Before coming to Cornell, he earned his Ph.D. from Columbia University. For his doctoral research, he looked at the relationship between telecommunications and economic development in developing countries. Specifically, he examined whether telecommunications services, by virtue of their role as carriers of information, reduced the information asymmetries inherent in unorganized markets (read the abstract of his dissertation). During his time at Columbia, he was an Associate Fellow in Global Economics at the Council on Foreign Relations, and also a Fellow at the Public Policy Consortium. He was a Sloan Foundation/CITI Telecommunications Fellow in 2000.

Earlier, he was a co-founder of the RISC (Rural Infrastructure and Services Commons) project. RISC/Deeshaa aimed to correct rural market inefficiencies by providing a shared infrastructure platform for user services in a commercially sustainable way by aggregating rural demand and coordinating infrastructure services.
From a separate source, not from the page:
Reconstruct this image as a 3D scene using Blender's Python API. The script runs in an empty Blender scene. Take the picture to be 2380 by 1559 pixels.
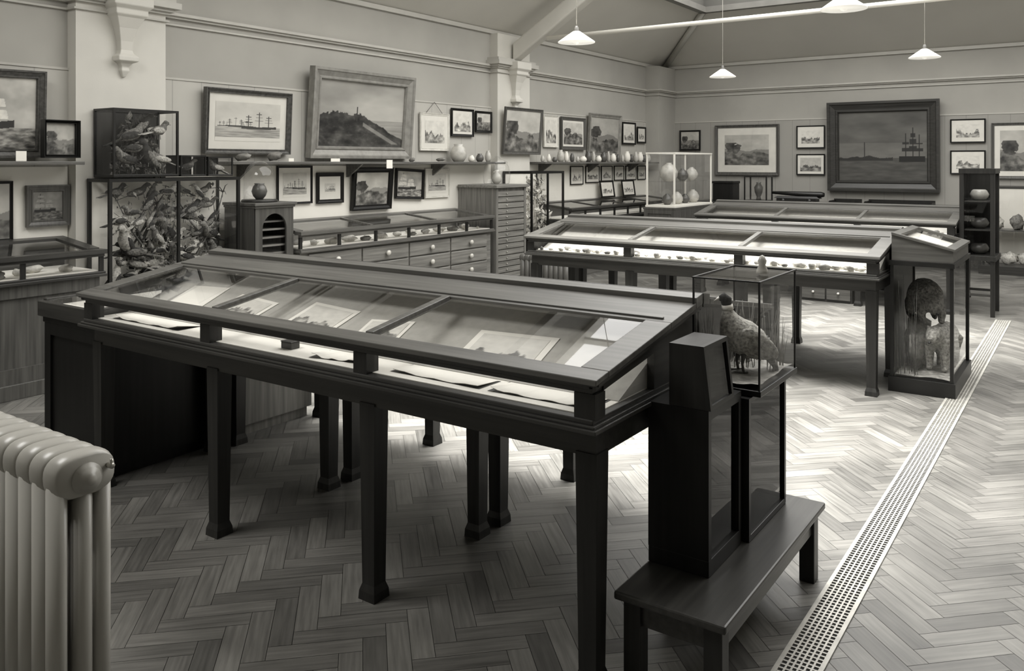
import bpy, math, random
from mathutils import Vector, Matrix, Euler, noise
random.seed(7)
R = random.random
scene = bpy.context.scene
COL = scene.collection
try:
    scene.view_settings.view_transform = 'Standard'
    scene.view_settings.look = 'None'
except Exception: pass

# ------------------------------------------------------------ materials
def tint(v): return (v, v*0.973, v*0.895, 1)
def base_mat(name):
    m = bpy.data.materials.new(name); m.use_nodes = True
    nt = m.node_tree; nt.nodes.clear()
    out = nt.nodes.new('ShaderNodeOutputMaterial')
    return m, nt, out
def ramp(nt, a, b, p0=0.3, p1=0.7):
    r = nt.nodes.new('ShaderNodeValToRGB')
    r.color_ramp.elements[0].color = tint(a); r.color_ramp.elements[0].position = p0
    r.color_ramp.elements[1].color = tint(b); r.color_ramp.elements[1].position = p1
    return r
def noisemat(name, v, var=0.15, scale=(5,5,5), rough=0.6, detail=4, bump=0.0, metal=0.0, spec=0.5):
    m, nt, out = base_mat(name)
    tc = nt.nodes.new('ShaderNodeTexCoord'); mp = nt.nodes.new('ShaderNodeMapping')
    mp.inputs['Scale'].default_value = scale
    nz = nt.nodes.new('ShaderNodeTexNoise'); nz.inputs['Scale'].default_value = 1.0; nz.inputs['Detail'].default_value = detail
    r = ramp(nt, v*(1-var), v*(1+var))
    p = nt.nodes.new('ShaderNodeBsdfPrincipled'); p.inputs['Roughness'].default_value = rough
    p.inputs['Metallic'].default_value = metal
    p.inputs['Specular IOR Level'].default_value = spec
    L = nt.links.new
    L(tc.outputs['Object'], mp.inputs['Vector']); L(mp.outputs[0], nz.inputs['Vector']); L(nz.outputs['Fac'], r.inputs['Fac'])
    L(r.outputs[0], p.inputs['Base Color']); L(p.outputs[0], out.inputs['Surface'])
    if bump:
        b = nt.nodes.new('ShaderNodeBump'); b.inputs['Strength'].default_value = bump; b.inputs['Distance'].default_value = 0.01
        L(nz.outputs['Fac'], b.inputs['Height']); L(b.outputs[0], p.inputs['Normal'])
    return m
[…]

During the past six years, he has worked at three Columbia University research centers, including the Earth Institute, the Columbia Institute of Tele-Information (CITI), a telecom research center at the Business School, and the Interactive Design Lab. In addition, he did a consulting stint at the World Bank, where he evaluated the economic impact of telecom on countries in sub-Saharan Africa, the Mercosur region, India, and China.

Reuben completed his M.A. and M.Phil from Columbia University. Before coming to Columbia, he finished a B.A. at Bombay University and a master’s degree in journalism at the Asian College of Journalism. He was co-founder of Just Another Magazine (J.A.M) and was later involved in another start-up in the telecommunications/content space. During his time in India, he was also a freelance writer, contributing to several leading newspapers.

If you have the time, feel free to head over to his personal blog, Zoo Station, or to the Indian Economy Blog, where he is a co-author. You can also e-mail him — nebuer@gmail.com

Gali Einav
In her current position as Director of Digital Technology Research at NBC Universal Gali overlooks consumer and market research on new digital and interactive technologies such as DVR, VOD, Mobile and Broadband Internet Previously, Gali worked at the Interactive Design Lab at Columbia University researching the role and content of interactive technologies. Her dissertation research looked at content and social implications of interactive television in the US and in the UK. It took both an historical and comparative look at the development of iTV and assessed possible community building via interactive content. Her paper "The Content Landscape of Internet Television" was published in "Television Over the Internet: Network Infrastructure and Content Implications". Gali has worked as a senior producer for the second TV channel in Israel and as a teacher of media studies at the New School of Communications in Tel-Aviv. She has a M.A. in Communications and Journalism from Hebrew University, Jerusalem and a Ph.D. in Communications from Columbia University.

Sangoak Lee
Sangoak Lee's research interests center on the globalization of the media and telecommunications industries, with geographic emphasis on Asia. Before joining the doctoral program, he was an international marketing manager at the Korea International Broadcasting Foundation, a Korean television service for global viewers. He also worked as strategic planner at Samsung Entertainment Group after receiving a master's degree in Telecommunication in 1995 from Michigan State University. He published three articles on media economics and policy while he was working in the industry. The most recent one was "Satellite Television Broadcasting in Asia-Pacific Markets," published on the Spring 2000 newsletter of The Asia Pacific Satellite Communications Council.

Jeff Pooley
Jeff Pooley (Harvard College B.A., social studies; Columbia University M.A., Ph.D., communications) is Assistant Professor of Media and Communication at Muhlenberg College. His research centers on the history of communication studies, as the field's emergence has intersected with the twentieth century rise of the other social sciences. He also writes about celebrity, the consumer culture and media policy.

Pooley’s dissertation (“An Accident of Memory: Edward Shils, Paul Lazarsfeld and the History of American Mass Communication Research,” May 2006 “with distinction”) traces the rise of a standard disciplinary memory for communication studies, a storyline that helped to legitimate the infant social scientific field in the 1950s and 1960s. Pooley’s ongoing work in the history of communication studies includes a study of Elihu Katz and Paul Lazarsfeld’s Personal Influence (“Fifteen Pages That Shook the Field”, Annals 2006), a treatment of Edward Shils’ wartime revision of his social thought (under review, American Sociologist), a survey and assessment of the recent wave of revisionist history of communication research (forthcoming chapter in J. Pooley & D. Park (eds.), Media Research and Its Histories: New Perspectives on the Contested Memory of the Field (Peter Lang)), a treatment of the 1990s Marshall McLuhan revival (to be submitted), and a study of James W. Carey’s thought.

Pooley recently created an online, searchable bibliography of published work on the history of communication studies.